Published reports said the “old masters” had caught McCormack’s fancy to the tune of a quarter million or so. When the art dealers announced his purchases the tenor was pestered with questions as to the price. “One fellow,” he recalled, “got quite angry because I wouldn’t tell him, and said it was ‘a semi-public matter.’ I told him that might be true, but the ‘other half’ was my own private business.” These canvases were 15 to 20 in. high, and experts guessed their value around $10,000 an inch.

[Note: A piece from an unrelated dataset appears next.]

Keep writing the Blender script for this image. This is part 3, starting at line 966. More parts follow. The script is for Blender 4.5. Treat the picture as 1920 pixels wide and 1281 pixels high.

Across the room from the two priceless heads of the collection hung one of Whistler’s famous “Nocturnes,” a river of gray, with distant shore and splashes of lights. The American’s work was held for thirty years by an English family, who had now sold it oversea for perhaps $30,000. To show the arrangement of soft tones, McCormack turned out all lights in the room but one, leaving in darkness his lawyer, who was at the moment preparing an application for American citizenship that the tenor filed with the courts over in Philadelphia a few days later.
There were other pictures; next to the “Burgomaster” a pair of quaint peasants by David Terriers, equally aged, and in a corner by Rembrandt’s sister. Corot’s “Bathing Nymphs,” quoted at $20,000 in the sale of Andrew Freedman’s collection. In the hall was Blakelock’s “Spring Rock Cove,” with more by other artists, and· in the dining room bright-flowered scenes from Ireland by Mary Carlisle and a landscape by J. F. Murphy.
America has been McCormack’s home for three years continuously since the war, and he expects to be a citizen in two years more. The matter has been under consideration much longer than that, however, having been proposed when the tenor was in Washington during the Administration of former President Taft, who, indeed, offered to be his sponsor.
McCormack seriously hopes to retire from the stage by the time he’s 40, and take an interest in public affairs—perhaps run for office—who knows? He might play the fiddle, for he is the possessor of Wieniawski’s·own Guarnerius; or even try literature, for he lately paid $2,400 for Eugene Field’s manuscript of “Little Boy Blue.”